Aiming for a sequenced, data-informed, long-term intervention. The reform of fossil fuel subsidies should be integrated into a comprehensive energy sector reform plan, with clear long-term objectives, including on the use of savings (e.g. which sectors to prioritize for investment). Experience shows that subsidy and taxation reforms are more successful and sustainable when part of a wider energy sector transformation (Sanchez et al., 2020) Furthermore, adopting a sequenced approach will reduce the impact on price increases. Any subsidy reform should be done in structured steps with a clear order prioritized by the government. For instance, when moving away from a price support system, it might be necessary to include
intermediary steps in the path towards market-based pricing (IISD, 2013). For example, the Mexican Government took a gradual approach by first reducing subsidies, applying a low-rate carbon tax on most fossil fuels, to finally progressively transitioning towards higher tax levels. This approach increased the political acceptability of the policies. (Arlinghaus and Dender, 2017). This is also an opportunity to align the reform with other objectives, such as the NDC implementation and other environmental commitments. 

5. What UNEP is doing

Through analytical work, UNEP provides advice to countries on how fiscal reforms across different sectors can mobilize public finances for green investment, while addressing environmental and social externalities. With funding from the Global Environment Facility (GEF), UNEP is leading the development of the Net Zero Nature Accelerator (NZNPA). NZNPA is a Global Platform that will strengthen institutions and catalyze investments for accelerated nature-positive, net-zero pathways.

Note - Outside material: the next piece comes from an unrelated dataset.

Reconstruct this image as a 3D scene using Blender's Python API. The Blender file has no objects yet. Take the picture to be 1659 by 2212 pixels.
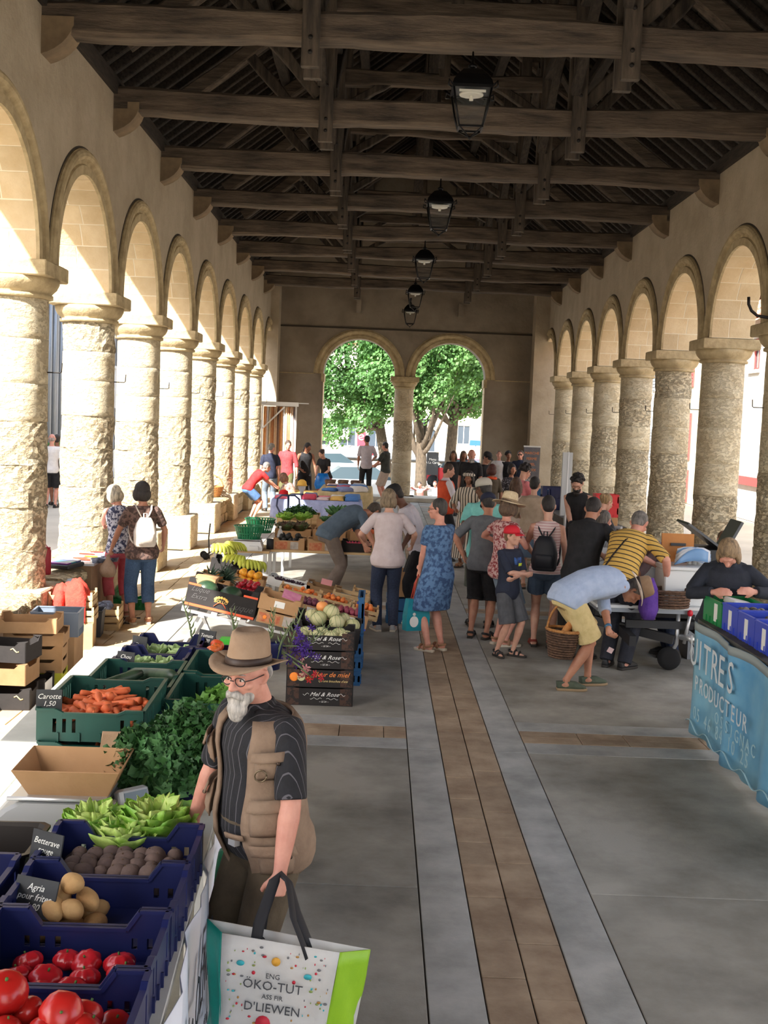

UNEP is also the custodian of SDG indicator 12.C.1, which calls for the measurement of fossil fuel subsidies as part of the work being undertaken on ensuring sustainable consumption and production patterns under SDG12. UNEP is supporting knowledge sharing on the methodology and compiling and reporting data for the UN Secretary General’s SDG progress report. In addition, UN Environment is a founding member of the Green Fiscal Policy Network, a web-based platform which aims to disseminate knowledge and share country experiences of green fiscal policy reforms to deliver the SDGs. It also promotes policy dialogue on green fiscal policy in order to shape the global agenda in this area.

      


[1] The number of countries referring to FFS in their NDCs increased to 29 by 2023. For more information, please visit IISD’s insights page.

a The WTO Agreement on Subsidies and Countervailing Measures considers as “subsidies”  (1) any financial contribution by a government or any public body within the territory where (i) a government practice involves a direct transfer of funds, potential direct transfers of funds or liabilities, (ii) government revenue that is otherwise due is foregone or not collected (e.g. fiscal incentives such as tax credits), (iii) a government provides goods or services other than general infrastructure, or purchases goods (iv) a government makes payments to a funding mechanism, or entrusts or directs a private body to carry out one or more of the type of functions illustrated in

(i) to (iii) above which would normally be vested in the government and the practice, in no real sense, differs from practices normally followed by governments; OR (2) when a) and there is any form of income or price support in the sense of Article XVI of GATT 1994; and b) a benefit is thereby conferred (SCM Agreement).

b According to the IEA Fossil Fuel Statistics Manual, “Fossil fuels are taken from natural resources which were formed from biomass in the geological past. By extension, the term fossil is also applied to any secondary fuel manufactured from a fossil fuel.”